EFFECT OF MOLECULAR-GEOMETRY RELAXATION ON THE POTENTIAL-ENERGY FUNCTION OF INTERNAL-ROTATION

Theoretical internal rotation potential energy (IRPE) curves for glyoxal were obtained by complete optimization of its geometrical parameters at the RHF/6-31G, RHF/6-31G*, RHF/6-31G**, and MP2/6-31G* levels (14 to 16 points along each curve). The corresponding IRPE functions, 2V = SIGMA(n = 1)6(V(n)(1 - cos n-phi)), where phi is the torsional angle, were calculated for each set of points and refined using experimental torsional transition frequencies in the trans and cis wells. This work corroborates the previous assignments of the torsional 0-11, 0-12, 0-13, and 0-14 transitions in the experimental spectrum of the trans well. The energy difference (DELTA-H-0, corrected for the zero-point energy of the torsional transition) between the planar cis and trans conformers, determined from the refined IRPE functions, decreases regularly from 1658 to 1599 cm-1 with increasing level of theory. These values are all lower than the value, 1670 cm-1, obtained from the pure experimental internal rotation potential in the literature. The DELTA-H-0 value calculated from the refined MP2 IRPE function approaches the experimental energy difference.
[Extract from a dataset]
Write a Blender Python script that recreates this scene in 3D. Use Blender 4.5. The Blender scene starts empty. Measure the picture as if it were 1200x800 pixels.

The coefficients for the refined MP2 IRPE function are V1 = 1635.2, V2 = 1116.1, V3 = -36.5, V4 = -97.1, V5 = 17.7, and V6 = 6.9 cm-1. From this function the barriers (at 107-degrees from the bottom of the trans well) to trans --> cis and cis --> trans rotations are predicted to be 2063 and 446 cm-1 from the botton of each well, respectively. The necessity of accounting for molecular geometry relaxation when deriving IRPE functions is stressed.